At the same time, markets faced conflicting issues of rising supply from some areas but geopolitical tensions on the other, which he said was causing uncertainty and affecting the price structure.  “On the one hand, we have good news on the supply side. We seeing the booming development of oil and gas in North America and good news of discoveries in frontier exploration provinces,” Guiziou said, referring to areas such as East Africa and offshore Brazil. ”At the same time, we see geopolitical issues and events which keep a constant threat on the ability of our industry to supply the markets in a smooth way,” Guiziou said, adding that this was evident in the backwardation that has been a feature of the oil market for some time.  

“Total’s view is that of a world which will remain facing undersupply challenges in the mid- and long-terms,” Guiziou said. ”Despite the good news on the supply side, we need to remember that we have as an industry to put on the market by 2020 about 40 milion b/d of new oil which is a huge number and obviously those 40 million b/d will replace oil from mature fields. It’s within a short time frame so a lot of challenges will be faced by our industry.”
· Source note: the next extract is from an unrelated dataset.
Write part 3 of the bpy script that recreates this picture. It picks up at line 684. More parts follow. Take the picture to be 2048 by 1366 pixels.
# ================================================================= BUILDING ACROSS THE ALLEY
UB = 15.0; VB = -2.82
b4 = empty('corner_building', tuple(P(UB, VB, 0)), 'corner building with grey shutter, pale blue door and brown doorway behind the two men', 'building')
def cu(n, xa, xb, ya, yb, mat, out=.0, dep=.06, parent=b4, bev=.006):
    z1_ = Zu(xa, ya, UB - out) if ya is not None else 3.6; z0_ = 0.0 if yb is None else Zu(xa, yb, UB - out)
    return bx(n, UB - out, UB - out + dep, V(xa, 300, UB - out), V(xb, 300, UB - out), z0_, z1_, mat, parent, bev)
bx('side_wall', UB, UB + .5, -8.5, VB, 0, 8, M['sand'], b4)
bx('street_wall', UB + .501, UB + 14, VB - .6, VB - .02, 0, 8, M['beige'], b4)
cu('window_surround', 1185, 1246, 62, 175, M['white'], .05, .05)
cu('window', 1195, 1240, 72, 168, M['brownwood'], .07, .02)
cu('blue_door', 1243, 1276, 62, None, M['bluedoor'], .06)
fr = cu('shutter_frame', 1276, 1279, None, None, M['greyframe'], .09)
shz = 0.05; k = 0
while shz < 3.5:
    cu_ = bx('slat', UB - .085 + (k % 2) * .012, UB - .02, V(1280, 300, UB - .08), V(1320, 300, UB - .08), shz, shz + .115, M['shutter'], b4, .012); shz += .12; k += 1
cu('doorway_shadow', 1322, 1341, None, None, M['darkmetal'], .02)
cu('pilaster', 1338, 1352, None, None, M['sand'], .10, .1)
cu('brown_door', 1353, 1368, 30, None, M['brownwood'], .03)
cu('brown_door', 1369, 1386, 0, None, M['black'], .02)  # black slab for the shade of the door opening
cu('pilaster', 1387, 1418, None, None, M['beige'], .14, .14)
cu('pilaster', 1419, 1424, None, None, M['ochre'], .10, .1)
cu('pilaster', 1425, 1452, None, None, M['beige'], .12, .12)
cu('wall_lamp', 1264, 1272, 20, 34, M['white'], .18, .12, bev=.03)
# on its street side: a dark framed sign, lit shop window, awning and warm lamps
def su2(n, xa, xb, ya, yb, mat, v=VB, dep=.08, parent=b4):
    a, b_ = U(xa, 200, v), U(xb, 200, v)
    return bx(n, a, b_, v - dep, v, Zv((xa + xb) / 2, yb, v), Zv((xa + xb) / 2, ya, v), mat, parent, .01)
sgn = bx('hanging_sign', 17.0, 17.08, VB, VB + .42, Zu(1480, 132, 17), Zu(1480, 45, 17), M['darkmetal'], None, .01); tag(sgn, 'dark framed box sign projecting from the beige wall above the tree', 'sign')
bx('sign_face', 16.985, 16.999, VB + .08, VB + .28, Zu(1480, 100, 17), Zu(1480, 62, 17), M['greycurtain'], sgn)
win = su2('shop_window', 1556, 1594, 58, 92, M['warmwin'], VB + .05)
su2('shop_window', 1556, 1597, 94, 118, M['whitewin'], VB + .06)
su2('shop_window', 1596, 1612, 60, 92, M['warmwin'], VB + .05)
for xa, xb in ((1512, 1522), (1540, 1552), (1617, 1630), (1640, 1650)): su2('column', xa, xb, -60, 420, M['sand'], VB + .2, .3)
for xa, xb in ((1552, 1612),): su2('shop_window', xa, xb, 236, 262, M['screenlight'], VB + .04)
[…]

He said that the same applied to the gas market.  “We see before the end of the decade a shortage of supply on the European and Asian markets,” he said.  This will require the industry to proceed with “very intensive capital allocations and expenses to develop new facilities and put that new oil and gas on the market,” which Quiziou said was a joint responsibility of both the international oil companies and the state-owned resource holders.

–A Saudi-Kuwait dispute is holding up a gas project,  the chairman of the Kuwait Gulf Oil Company Hisham al-Rifaai, told reporters.

Joint development by Kuwait and Saudi Arabia of their side of the offshore Dorra gas field could be delayed by a year due to a dispute between the two Arab neighbors on where the gas should land, Rifaai said. ”We have an issue about where the gas should be delivered,” Hisham al-Rifaai told reporters on the sidelines.  “Saudi Arabia requests that all the gas be delivered to Al-Khafji and split there,” he said, referring to a port on the border between the kingdom and Kuwait. “But we have invested millions [of dollars] in front-end engineering and design on the basis of offshore splitting of the gas.” 

“This happened recently,” he added, saying he found the Saudi request for a change of project design puzzling.

If the disagreement is settled amicably and soon, there may be no development delay. If not, then the start of phased gas production from Dorra, designed to deliver an initial 300,000 Mcf/d of natural gas to each state, could be delayed to 2015 from 2014, Rifaai said.

Current plans call for the Arab partners ultimately to produce 600,000 Mcf/d of gas from Dorra, which lies in disputed waters off the Persian Gulf, with Iran also laying claim to part of the field it calls Arash.

–Finally, some good news. A deal between the federal Iraqi government and the Kurdistan Regional Government is likely to bear dividends for at least one operator in northern Iraq,  UAE-based Crescent Petroleum, by making it more likely that a long delayed federal hydrocarbon law will be approved.